LeMond Comes Out of Retirement for the CINCH Timed Event Championship
LeMond talks about his serious injury at the Cinch Timed Event Championship and mental toughness.

JoJo LeMond announced his CINCH Timed Event Championship retirement but couldn’t stay away for long. LeMond will be backing into both boxes come March for his eighth trip to compete at the Lazy E with a whole new game plan after sitting in the stands last year.

Kaitlin Gustave: You announced your TEC retirement a few years ago. What made you come back?

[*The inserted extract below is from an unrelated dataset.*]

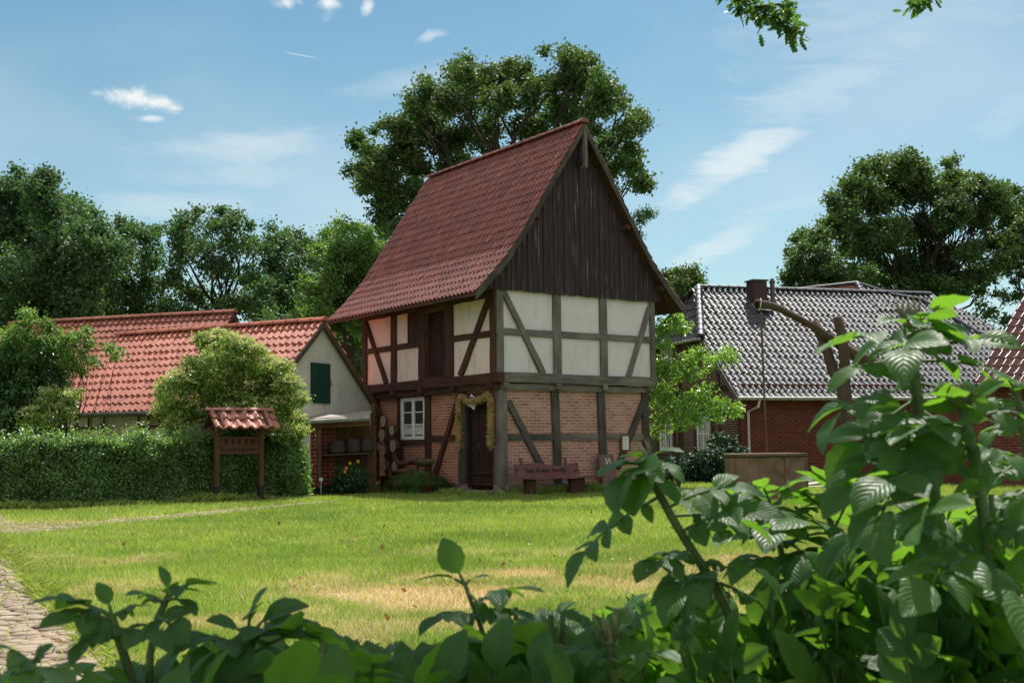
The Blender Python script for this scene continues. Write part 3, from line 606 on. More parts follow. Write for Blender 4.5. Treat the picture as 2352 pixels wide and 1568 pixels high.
# gable boarding
def roofz(x, drop=.0):
    d = min(x-EX, 2*RX-EX-x); return float(np.interp(d, [p[0] for p in RP], [p[1] for p in RP]))-drop
m = MB(); x = -BO-.2; k = 0
while x < GV+BO+.2:
    w = random.uniform(.15, .185); x2 = min(x+w, GV+BO+.2); zb = 4.955+random.uniform(-.02, .012)-.0; yo = -AO-.07-random.uniform(0, .012); uo, vo = random.uniform(0, 40), random.uniform(0, 40)
    zl, zr_ = roofz(x, .10), roofz(x2, .10); xs = [x+.004, x2-.004]
    if not (x < RX < x2):
        pts = [(xs[0], yo, zb), (xs[1], yo, zb), (xs[1], yo, max(zr_, zb+.01)), (xs[0], yo, max(zl, zb+.01))]
    else: pts = [(xs[0], yo, zb), (xs[1], yo, zb), (xs[1], yo, zr_), (RX, yo, 9.2), (xs[0], yo, zl)]
    uvs = [(uo+p[2], vo+p[0]) for p in pts]; m.quad(pts, uvs)
    m.quad([(xs[0], yo, zb), (xs[1], yo, zb), (xs[1], yo+.03, zb), (xs[0], yo+.03, zb)]); m.quad([(xs[1], yo, zb), (xs[1], yo+.03, zb), (xs[1], yo+.03, max(zr_, zb)), (xs[1], yo, max(zr_, zb))]); m.quad([(xs[0], yo, zb), (xs[0], yo+.03, zb), (xs[0], yo+.03, max(zl, zb)), (xs[0], yo, max(zl, zb))])
    zt = roofz(x, .1)
    if zt > zb+.1: m.box(x-.024, x+.024, yo-.022, yo+.004, zb-.012, zt, .0015, 4)
    x = x2; k += 1
m.build('gable_boarding', M['board'], gran)
m = MB(); m.prism([(-BO-.2, -AO-.03, 4.98), (GV+BO+.2, -AO-.03, 4.98), (GV+BO+.2, -AO-.03, roofz(GV+BO+.2, .15)), (RX, -AO-.03, 9.1), (-BO-.2, -AO-.03, roofz(-BO-.2, .15))], (0, .03, 0)); m.build('gable_backing', M['dark'], gran)
m = MB(); m.box(RX-.045, RX+.045, Y0-.055, Y0+.06, 8.18, 9.22, .006, 4); m.build('hoist_post', M['wood_grey'], gran)
m = MB(); m.box(RX-.07, RX+.05, Y0+.03, -AO-.05, 8.28, 8.42, .006, 2); m.build('hoist_beam', M['wood_brown'], gran)
m = MB(); m.box(RX-.06, RX+.06, Y0+.05, -AO-.05, 8.95, 9.08, .004, 2); m.build('purlin_end', M['wood_brown'], gran)
for xx, zz in ((EX+.75, 5.43), (2*RX-EX-.75, 5.43), (EX+1.9, 6.95), (2*RX-EX-1.9, 6.95)):
    m = MB(); m.box(xx-.06, xx+.06, Y0+.04, -AO-.06, zz-.19, zz-.06, .004, 2); m.build('purlin_end', M['wood_brown'], gran)
m = MB(); m.tube([(-.42, .75, 5.44), (-.47, .75, 5.6), (-.44, .72, 5.68), (-.38, .68, 5.7)], .012, 6); m.build('roof_hook', M['zinc'], gran)

def gw(x, y, z):   # granary local -> world
    c, s = math.cos(YAW), math.sin(YAW); return np.array([G0[0]+c*x-s*y, G0[1]+s*x+c*y, z])

# ---- foliage helper
def leaves(name, mat, parent, P, size, up=.4, asp=.55, fold=.25, rnd=None, outward=None, smin=.7, droop=0., lobed=False):
    P = np.asarray(P, float); n = len(P); d = rng.normal(size=(n, 3)); d[:, 2] -= droop; d /= np.linalg.norm(d, axis=1)[:, None]
    nr = rng.normal(size=(n, 3))*.8; nr[:, 2] += up*1.6
    if outward is not None: nr += outward*.9
    nr -= (nr*d).sum(1)[:, None]*d; nr /= np.linalg.norm(nr, axis=1)[:, None]+1e-9
    s = np.cross(d, nr); L = (size*rng.uniform(smin, 1.25, n))[:, None]; W = L*asp*.5
    if rnd is None: rnd = rng.random(n)
    if lobed:
        prof = [(0, .0), (.12, .10), (.22, .34), (.30, .16), (.42, .5), (.5, .22), (.64, .52), (.72, .24), (.84, .36), (1.0, .12)]
        m = len(prof); V = np.zeros((n, 2*m, 3))
        for i, (a, b) in enumerate(prof):
            zz = nr*L*(-.10*a*a+fold*b*.4); V[:, i] = P+d*L*a+s*L*b*asp+zz; V[:, m+i] = P+d*L*a-s*L*b*asp+zz
        base = (np.arange(n)*2*m)[:, None]; fs = []
        for i in range(m-1): fs.append(np.stack([base[:, 0]+i, base[:, 0]+i+1, base[:, 0]+m+i+1, base[:, 0]+m+i], 1))
        return npmesh(name, V.reshape(-1, 3), np.concatenate(fs), mat, parent, attrs={'rnd': np.repeat(rnd, 2*m)})
    V = np.stack([P, P+d*L*.45+s*W+nr*L*fold*.35, P+d*L, P+d*L*.45-s*W+nr*L*fold*.35], 1).reshape(-1, 3)
    b = np.arange(n)*4; F = np.concatenate([np.stack([b, b+1, b+2], 1), np.stack([b, b+2, b+3], 1)])
    return npmesh(name, V, F, mat, parent, attrs={'rnd': np.repeat(rnd, 4)})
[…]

JoJo LeMond: Denial I think. I never got the chance to just sit and watch it and now that I have had that chance I think I’ll have a different approach at it. I have a different game plan that I think will work better for it.

KG: What was your game plan before?

JL: I just went in as a rodeo cowboy and just went as fast as I could go. After watching, the guys aren’t worrying about what they’re clocking or what their times are. You just need go and knock every animal down.

KG: How many years have you been attending the TEC?

JL: From ’09 until last year is the first year that I haven’t gone so I’d say about seven years.

KG: What is your best finish at the TEC?

JL: I think I’ve won second once and third a couple times.

KG: What is your worst wreck?

JL: One year I was out an entire season. It was in the steer wrestling when I bruised my spine and all of my organs. I bruised all of my internal organs and my heart had irregular beating. I was out for about seven months before my neck and my spin got well.

KG: Biggest struggle?

JL: The steer wrestling and the calf roping. They rope big calves there. I’m not a very big guy so I have trouble flanking some of them there that are real big. In the steer wrestling they take pretty good. They bulldog kind of like junior bulldogging steers so the bulldoggings not that big of a deal anymore. When I first started going it was pretty scary but it’s changes up a lot now.

KG: Who is helping you this year?

JL: I have Quinn Kessler.

KG: What horses are you taking?

JL: I’m going to ride Denver, my steer horse. I’ll ride Squirrel in the heading of Monty Lewis’. In the calf roping and the heeling I’m going to ride Spanky and probably Charly or something that’s slower in the bulldogging, I’m not real sure if I’m going to ride him again this year.

KG: Is there any advice that you could give to the Jr. Ironman contestants?

JL: Just go in with a game plan and stick with it. Don’t change it up if something doesn’t fall into the way that you think it should. Stay committed to your plan and see it out.